Benefits and practical applications


  • Regulatory compliance: The combined EN 17681-1/EN 17681-2 workflow supports monitoring to the EU POPs threshold (25 ppb) for both ionic and neutral PFAS classes.
  • Improved extraction: Inclusion of alkaline hydrolysis (EN 17681-1:2025) enhances release and detection of FTOHs and degradation products from side-chain fluorinated polymers, reducing false negatives.
  • Robust QA/QC: Use of isotopic internal standards, surrogate in GC workflow, delay columns, PFAS-grade solvents, and validated calibration demonstrates fit-for-purpose performance for laboratory testing and compliance screening.
  • Laboratory efficiency: Integrated instrument control and data processing (LabSolutions) streamline combined LC/GC workflows.

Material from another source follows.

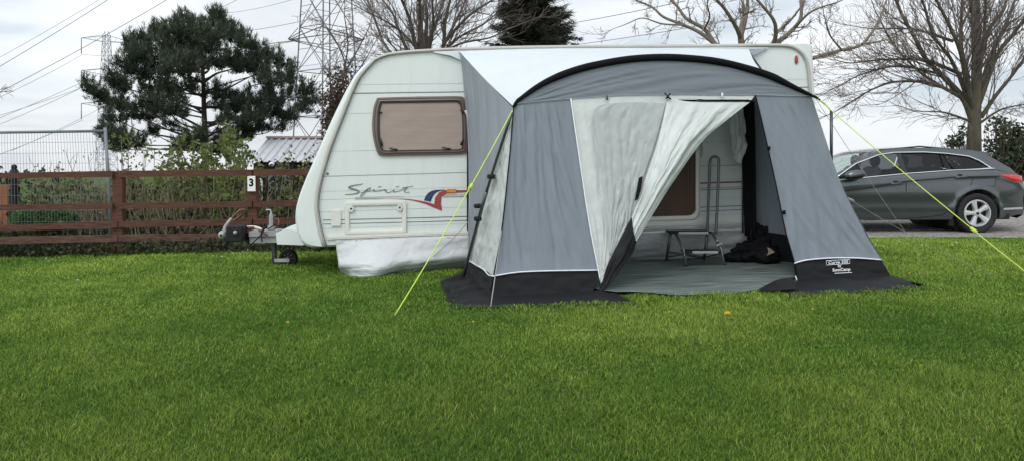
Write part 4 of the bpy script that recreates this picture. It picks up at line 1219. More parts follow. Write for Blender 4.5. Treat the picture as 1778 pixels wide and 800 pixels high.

Future trends and applications


  • Standard evolution: Continued updates to EN standards and harmonization across jurisdictions will refine extraction protocols and analyte lists, especially for polymeric and precursor PFAS.
  • Non-target and high-resolution screening: Complementing targeted MRM methods with HRMS workflows can identify unknown PFAS relatives and transformation products liberated by alkaline hydrolysis.
  • Improved sensitivity and contamination control: Advances in ion source design (e.g., BEIS), hardware to reduce background, and certified PFAS-free consumables will lower method detection limits and reduce false positives.
  • Automation and high-throughput testing: Automated sample-prep and instrument coupling will support larger-scale compliance testing for textiles in regulatory and commercial settings.
  • Field and near real-time screening: Development of portable or rapid screening tools for textile PFAS could support supply-chain surveillance and pre-screening before laboratory confirmation.

Conclusion


The combined LC-MS/MS (EN 17681-1:2025) and GC-MS(/MS) (EN 17681-2) workflow provides comprehensive, sensitive, and reproducible measurement of a wide spectrum of PFAS in textiles at or below EU regulatory thresholds. The 2025 update to EN 17681-1 introducing alkaline hydrolysis substantially improves extraction and detection of FTOHs and polymer-related precursors. Method validation metrics (linearity, repeatability, spike recoveries) demonstrate the approach is suitable for regulatory testing and quality assurance in textile analysis.

References


  1. EUR-Lex - Regulation (EU) 2019/1021 on persistent organic pollutants (POPs) (reference to consolidated text through 2025).
  2. EN 17681-1:2025 Textiles and textile products - Per- and polyfluoroalkyl substances (PFAS) - Part 1: Analysis of an alkaline extract using liquid chromatography and tandem mass spectrometry.
  3. EN 17681-2:2022 Textiles and textile products - Organic fluorine - Part 2: Determination of volatile compounds by extraction method using gas chromatography.